My Chicago Law Moment: Fresh Out of the Law School, David Cross, ’80, Applied Posnerian Analysis—and Felt the Impact of the UChicago Way

David Cross

My Chicago Law Moment is a new series highlighting the Law School ideas, experiences, and approaches that have impacted our students and alumni. Video produced by Will Anderson.

Early in his career, David Cross, ’80, briefly worried that he hadn’t learned the right stuff at the Law School. This was mostly because he’d learned different stuff, a fact his professors had both warned him about and extolled. The UChicago way, they’d said, was about learning how to think—it was more rigorous, it was different, it was better.

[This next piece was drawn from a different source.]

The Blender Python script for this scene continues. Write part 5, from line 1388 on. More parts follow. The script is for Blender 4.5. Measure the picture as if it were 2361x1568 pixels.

But how much better wouldn’t become apparent until later.

“One of the great things about this place is that you learn large concepts and how to analyze legal issues,” said Cross, an intellectual property litigator in Milwaukee. “You don’t necessarily learn all of the legal rules, and I was a little worried when I went into practice that maybe that was going to be a hindrance.”

That was before Cross had the opportunity to apply the legal analysis of Professor Richard Posner, who recently had become a judge on the Seventh Circuit Court of Appeals, while everyone else on his team was struggling to apply a narrower, more typical set of parameters. It was Cross’s Chicago Law Moment—the click, the aha!, the flash of clarity about what a Law School education really means—and it came during a mass tort case when he was a new lawyer.

At the Law School, Cross had taken Torts with Posner, who told the class that their peers at other law schools were going to be learning “that a tort required proof of duty, breach, causation, and damages—but that we weren’t really going to be doing it that way,” Cross said.  Instead, Posner “taught us bigger concepts, much more useful concepts.”

Still, when Cross found himself surrounded by colleagues who saying the exact words Posner had predicted they’d say, Cross thought, “Uh oh.”

“My colleagues were all talking about duty, breach, causation, damages and trying to figure out what sort of duty our client, who was in a chain of distribution, would have,” Cross said. “And of course we couldn’t find a case that said: when you’re here in the distribution chain, this is your duty. That didn’t really surprise me much. But when I heard all this talk of duty, breach, causation, damages, I was starting to worry that maybe my Law School education wasn’t going to be that useful.”

Then the Law School thinking kicked in, and Cross offered his colleagues a new way to view duty.

“We proceeded to do a Posnerian analysis, and everybody said, ‘Well, we’ve got nothing else,’ so we wrote up a brief to explain to a federal judge in Wisconsin what our client’s duty would be and why—and the judge accepted it.”

It was a big help to the case, and an eye-opening moment for Cross.

“One of the things you learn at the Law School is that you’re really not learning much about the day-to-day practice of law, which frankly I think is just fine,” Cross said.  “It didn’t strike me at the time as being a particularly useful or unique way to learn about the law—but in practice it really ended up proving its value.”